Es mangelt nicht an Tollkühnheit in diesem Film, weder vor noch hinter der Kamera. Der aus Argentinien stammende Regisseur (seine Geburtsstadt Mendoza spielt eine wichtige Rolle als Basislager der Linie) scheint seine frühe Neigung zum Abenteuergenre mit jeder neuen Arbeit philosophisch vertiefen zu wollen. Saint-Exupérys Frage nach der Bestimmung des Menschen – ein persönliches Opfer zu bringen für eine Sache, an die man glaubt –, lässt er nach dem Auftakt indes rasch hinter sich. Nun kommt »Der kleine Prinz« ins Spiel. Sein Held rekonstruiert die Strecke des Freundes nicht nach topographischen Anhaltspunkten, sondern märchenhaften. Ein kleines Mädchen tritt auf, das »sehen kann, wie sich der Wind bewegt«, und ein weiser Hirtenjunge rät ihm, den Flug der Kondore zu studieren. Agüeros poetischer Ehrgeiz findet zunächst eine triftige Entsprechung in erhabenen Landschaftpanoramen. Aber die physische Realität kommt seinem Film zusehends abhanden.

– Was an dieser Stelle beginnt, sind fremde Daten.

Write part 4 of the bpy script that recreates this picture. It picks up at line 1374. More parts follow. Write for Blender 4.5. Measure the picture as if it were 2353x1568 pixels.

Die naiven Spezialeffekte, gewiss aus Bildernot geboren, geraten zu einer ästhetischen Tyrannei. Die Elemente verblassen, Wolken und Schnee mischen sich zu einem silbrigen Einerlei, das nur gelegentlich von orangerotem Sonnenlicht durchbrochen wird: Jedes Bild wirkt synthetisch. Mitunter kann man schwer entscheiden, wer mehr zu bedauern ist: die Darsteller, die unablässig vor einem Green Screen agieren müssen – oder die Kamerafrau Claire Mathon, deren Kunst eigentlich in der lyrischen Verankerung von Geschichten in erlebbarer Wirklichkeit besteht.